Government rights bar payment
A royalty is not allowable if the Government already has a license or the right to free use of the patent. Contractors should not charge the Government for rights the Government already possesses.
Invalid, unenforceable, or expired patents are excluded
Royalties are not allowable if the patent has been adjudicated invalid, administratively determined invalid, considered unenforceable, or has expired. Once the patent no longer provides enforceable protection, the basis for the royalty charge disappears.
Reasonableness must be scrutinized
When royalties arise from less-than-arm’s-length bargaining, the contracting officer must carefully assess reasonableness. This includes royalties paid to affiliates, royalties negotiated in anticipation of a Government award, and royalties agreed to after award.
Formerly contractor-owned patents are capped
If the patent was formerly owned by the contractor, the allowable royalty amount should not exceed the cost that would have been allowable had the contractor retained title. The contractor cannot increase recoverable cost simply by transferring ownership.
Advance agreements may help
FAR 31.109 encourages advance agreements where appropriate. These agreements can reduce disputes by establishing in advance how patent royalties and related costs will be treated.
Responsibilities
Contracting Officer
Determine whether the royalty or patent cost is necessary, applicable to the contract, and otherwise allowable. Scrutinize reasonableness where the royalty is not clearly arm’s-length, verify whether the Government already has rights to use the patent, and consider whether an advance agreement is needed to avoid later disputes.
Contractor
Substantiate that the royalty or patent amortization is tied to contract performance and applicable products or processes, and show that the amount is reasonable. The contractor must also disclose any facts affecting allowability, such as Government license rights, patent expiration, invalidity, unenforceability, affiliate relationships, or post-award royalty arrangements.
Agency/Government
Assert and document any existing license or free-use rights in the patent, and rely on those rights to prevent improper royalty charges. The agency should also use advance agreements when patent-cost treatment is likely to be disputed or complex.
Patent Owner/Licensor
Provide the contractual basis for the royalty and support the scope of rights being licensed. If the licensor is affiliated with the contractor or the agreement was made in contemplation of a Government award, the licensor should expect heightened scrutiny of the royalty amount.
Practical Implications
This section often turns on documentation: contractors should be ready to prove why the patent is needed, what rights are being licensed, and how the royalty amount was set.
A common pitfall is charging royalties for patents the Government can already use for free or under an existing license; those costs are not allowable.
Another frequent issue is inflated or questionable royalty rates in related-party or post-award agreements, which may be reduced or disallowed as unreasonable.
If a patent has expired or been found invalid or unenforceable, the royalty basis is gone, even if the contractor continues to pay under a private arrangement.

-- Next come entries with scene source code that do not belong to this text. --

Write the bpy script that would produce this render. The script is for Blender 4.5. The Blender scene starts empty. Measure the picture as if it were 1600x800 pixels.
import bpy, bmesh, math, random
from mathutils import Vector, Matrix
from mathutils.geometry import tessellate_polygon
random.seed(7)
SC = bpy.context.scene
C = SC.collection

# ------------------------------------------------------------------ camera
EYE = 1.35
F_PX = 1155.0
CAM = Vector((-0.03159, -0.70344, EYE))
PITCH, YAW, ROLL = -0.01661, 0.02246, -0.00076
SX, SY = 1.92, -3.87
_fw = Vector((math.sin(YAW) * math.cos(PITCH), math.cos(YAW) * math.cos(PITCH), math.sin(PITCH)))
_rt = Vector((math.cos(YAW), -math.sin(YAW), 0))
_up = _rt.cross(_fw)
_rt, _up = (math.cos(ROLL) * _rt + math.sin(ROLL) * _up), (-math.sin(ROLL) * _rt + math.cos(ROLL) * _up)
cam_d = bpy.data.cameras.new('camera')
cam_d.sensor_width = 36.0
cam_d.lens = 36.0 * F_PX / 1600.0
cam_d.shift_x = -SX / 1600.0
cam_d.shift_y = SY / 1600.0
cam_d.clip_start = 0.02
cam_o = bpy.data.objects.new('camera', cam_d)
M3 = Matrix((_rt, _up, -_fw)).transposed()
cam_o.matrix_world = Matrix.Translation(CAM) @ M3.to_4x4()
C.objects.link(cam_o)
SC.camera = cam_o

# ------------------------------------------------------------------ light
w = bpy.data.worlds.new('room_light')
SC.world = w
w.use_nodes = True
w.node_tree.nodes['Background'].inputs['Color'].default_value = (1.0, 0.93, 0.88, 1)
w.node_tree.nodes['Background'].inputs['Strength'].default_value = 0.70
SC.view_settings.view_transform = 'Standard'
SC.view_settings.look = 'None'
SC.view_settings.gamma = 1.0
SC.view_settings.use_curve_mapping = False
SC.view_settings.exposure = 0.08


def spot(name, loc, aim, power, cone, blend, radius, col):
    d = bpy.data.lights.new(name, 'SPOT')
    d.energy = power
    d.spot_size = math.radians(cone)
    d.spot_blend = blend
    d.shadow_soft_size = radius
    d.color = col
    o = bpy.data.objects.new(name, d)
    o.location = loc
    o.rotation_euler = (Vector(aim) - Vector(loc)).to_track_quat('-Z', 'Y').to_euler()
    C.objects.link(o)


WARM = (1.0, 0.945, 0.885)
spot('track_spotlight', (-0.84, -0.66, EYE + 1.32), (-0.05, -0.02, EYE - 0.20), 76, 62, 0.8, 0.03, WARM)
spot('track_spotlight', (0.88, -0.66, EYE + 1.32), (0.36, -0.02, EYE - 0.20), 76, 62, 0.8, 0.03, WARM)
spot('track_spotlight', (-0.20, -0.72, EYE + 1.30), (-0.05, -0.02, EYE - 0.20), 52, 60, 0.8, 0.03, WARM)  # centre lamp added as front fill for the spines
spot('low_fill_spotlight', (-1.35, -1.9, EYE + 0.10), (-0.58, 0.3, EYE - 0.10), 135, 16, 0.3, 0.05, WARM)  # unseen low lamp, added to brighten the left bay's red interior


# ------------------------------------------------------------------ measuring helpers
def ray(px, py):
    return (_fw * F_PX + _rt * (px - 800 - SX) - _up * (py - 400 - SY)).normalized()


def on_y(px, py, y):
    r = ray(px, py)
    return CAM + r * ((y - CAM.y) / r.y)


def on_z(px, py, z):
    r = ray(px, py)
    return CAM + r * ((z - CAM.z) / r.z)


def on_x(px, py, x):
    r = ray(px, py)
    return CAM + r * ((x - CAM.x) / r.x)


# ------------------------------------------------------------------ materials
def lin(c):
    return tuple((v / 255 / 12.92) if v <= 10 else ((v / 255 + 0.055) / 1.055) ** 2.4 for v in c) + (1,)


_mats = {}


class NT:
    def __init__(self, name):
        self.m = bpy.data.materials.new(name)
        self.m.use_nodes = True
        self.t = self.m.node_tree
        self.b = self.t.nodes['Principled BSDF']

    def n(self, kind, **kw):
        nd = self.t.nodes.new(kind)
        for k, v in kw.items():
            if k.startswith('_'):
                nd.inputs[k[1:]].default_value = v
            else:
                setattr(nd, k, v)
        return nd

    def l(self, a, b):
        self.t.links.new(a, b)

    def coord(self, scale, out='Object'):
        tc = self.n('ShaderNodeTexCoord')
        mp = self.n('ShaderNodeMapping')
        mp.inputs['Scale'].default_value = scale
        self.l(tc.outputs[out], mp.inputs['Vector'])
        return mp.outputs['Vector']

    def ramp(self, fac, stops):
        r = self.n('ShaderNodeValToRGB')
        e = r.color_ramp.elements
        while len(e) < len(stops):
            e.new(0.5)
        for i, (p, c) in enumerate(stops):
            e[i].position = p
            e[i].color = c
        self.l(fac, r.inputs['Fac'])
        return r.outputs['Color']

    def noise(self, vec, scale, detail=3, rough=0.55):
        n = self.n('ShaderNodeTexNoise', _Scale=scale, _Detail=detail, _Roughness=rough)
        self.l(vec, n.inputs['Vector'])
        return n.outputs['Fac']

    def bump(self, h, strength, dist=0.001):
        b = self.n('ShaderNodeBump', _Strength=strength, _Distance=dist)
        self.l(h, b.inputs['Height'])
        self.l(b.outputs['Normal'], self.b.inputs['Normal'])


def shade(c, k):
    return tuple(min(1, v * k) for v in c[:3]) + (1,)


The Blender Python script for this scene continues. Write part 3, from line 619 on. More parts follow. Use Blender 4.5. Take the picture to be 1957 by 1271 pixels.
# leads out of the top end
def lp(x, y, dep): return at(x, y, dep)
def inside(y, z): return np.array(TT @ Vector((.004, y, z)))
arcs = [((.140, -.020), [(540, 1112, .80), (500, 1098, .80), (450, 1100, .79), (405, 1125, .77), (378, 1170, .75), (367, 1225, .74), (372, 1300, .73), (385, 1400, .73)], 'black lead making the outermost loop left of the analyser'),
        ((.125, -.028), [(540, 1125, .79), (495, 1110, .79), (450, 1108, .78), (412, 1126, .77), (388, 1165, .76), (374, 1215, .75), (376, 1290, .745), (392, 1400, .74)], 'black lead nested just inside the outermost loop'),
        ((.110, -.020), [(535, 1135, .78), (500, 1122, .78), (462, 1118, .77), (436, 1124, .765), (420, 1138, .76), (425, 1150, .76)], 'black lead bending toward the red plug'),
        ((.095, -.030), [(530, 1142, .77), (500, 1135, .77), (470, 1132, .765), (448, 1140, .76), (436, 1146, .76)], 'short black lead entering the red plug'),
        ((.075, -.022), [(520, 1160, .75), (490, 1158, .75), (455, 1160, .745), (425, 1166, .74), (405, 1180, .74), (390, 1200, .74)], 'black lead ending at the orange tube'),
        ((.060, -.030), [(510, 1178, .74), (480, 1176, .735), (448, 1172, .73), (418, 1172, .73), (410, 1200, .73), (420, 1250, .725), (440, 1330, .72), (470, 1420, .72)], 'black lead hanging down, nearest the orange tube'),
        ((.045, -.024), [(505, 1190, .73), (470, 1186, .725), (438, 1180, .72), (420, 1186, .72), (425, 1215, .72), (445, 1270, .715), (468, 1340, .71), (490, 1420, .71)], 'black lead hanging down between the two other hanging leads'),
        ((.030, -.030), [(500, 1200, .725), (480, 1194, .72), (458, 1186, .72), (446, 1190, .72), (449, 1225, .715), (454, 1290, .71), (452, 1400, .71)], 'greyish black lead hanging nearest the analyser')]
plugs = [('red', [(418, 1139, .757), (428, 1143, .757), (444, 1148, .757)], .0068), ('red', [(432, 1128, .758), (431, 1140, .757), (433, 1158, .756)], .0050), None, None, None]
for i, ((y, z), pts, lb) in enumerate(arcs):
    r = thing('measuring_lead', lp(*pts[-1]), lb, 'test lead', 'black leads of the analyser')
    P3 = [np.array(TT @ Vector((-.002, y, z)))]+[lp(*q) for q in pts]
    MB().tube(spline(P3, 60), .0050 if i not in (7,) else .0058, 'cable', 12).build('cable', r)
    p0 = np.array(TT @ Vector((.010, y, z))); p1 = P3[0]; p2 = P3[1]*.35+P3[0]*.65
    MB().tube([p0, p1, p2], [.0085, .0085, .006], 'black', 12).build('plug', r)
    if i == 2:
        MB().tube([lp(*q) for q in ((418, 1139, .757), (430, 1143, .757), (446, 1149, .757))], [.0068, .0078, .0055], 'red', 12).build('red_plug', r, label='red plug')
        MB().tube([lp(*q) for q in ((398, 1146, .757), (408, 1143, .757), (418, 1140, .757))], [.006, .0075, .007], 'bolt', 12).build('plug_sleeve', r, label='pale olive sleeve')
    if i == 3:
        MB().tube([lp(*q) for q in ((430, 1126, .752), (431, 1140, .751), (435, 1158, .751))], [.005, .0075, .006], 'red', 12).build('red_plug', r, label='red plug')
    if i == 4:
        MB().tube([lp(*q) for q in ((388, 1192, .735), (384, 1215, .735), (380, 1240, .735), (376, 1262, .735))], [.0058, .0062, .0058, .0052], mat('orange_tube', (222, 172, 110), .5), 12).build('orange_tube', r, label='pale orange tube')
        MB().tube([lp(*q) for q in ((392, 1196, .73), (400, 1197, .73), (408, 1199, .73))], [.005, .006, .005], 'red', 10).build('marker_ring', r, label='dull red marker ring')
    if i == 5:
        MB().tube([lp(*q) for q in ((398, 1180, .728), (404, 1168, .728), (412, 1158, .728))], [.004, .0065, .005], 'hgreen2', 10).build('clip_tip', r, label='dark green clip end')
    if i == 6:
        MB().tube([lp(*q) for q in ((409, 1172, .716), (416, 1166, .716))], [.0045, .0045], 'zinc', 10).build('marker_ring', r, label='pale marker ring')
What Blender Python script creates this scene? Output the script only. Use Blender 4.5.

Advance agreements under FAR 31.109 can save time and disputes by locking in treatment of patent royalties before costs are incurred.
Official Regulatory Text
(a) Royalties on a patent or amortization of the cost of purchasing a patent or patent rights necessary for the proper performance of the contract and applicable to contract products or processes are allowable unless- (1) The Government has a license or the right to a free use of the patent; (2) The patent has been adjudicated to be invalid, or has been administratively determined to be invalid; (3) The patent is considered to be unenforceable; or (4) The patent is expired. (b) Care should be exercised in determining reasonableness when the royalties may have been arrived at as a result of less-than-arm’s-length bargaining; e.g.,royalties- (1) Paid to persons, including corporations, affiliated with the contractor; (2) Paid to unaffiliated parties, including corporations, under an agreement entered into in contemplation that a Government contract would be awarded; or (3) Paid under an agreement entered into after the contract award. (c) In any case involving a patent formerly owned by the contractor, the royalty amount allowed should not exceed the cost which would have been allowed had the contractor retained title. (d) See 31.109 regarding advance agreements.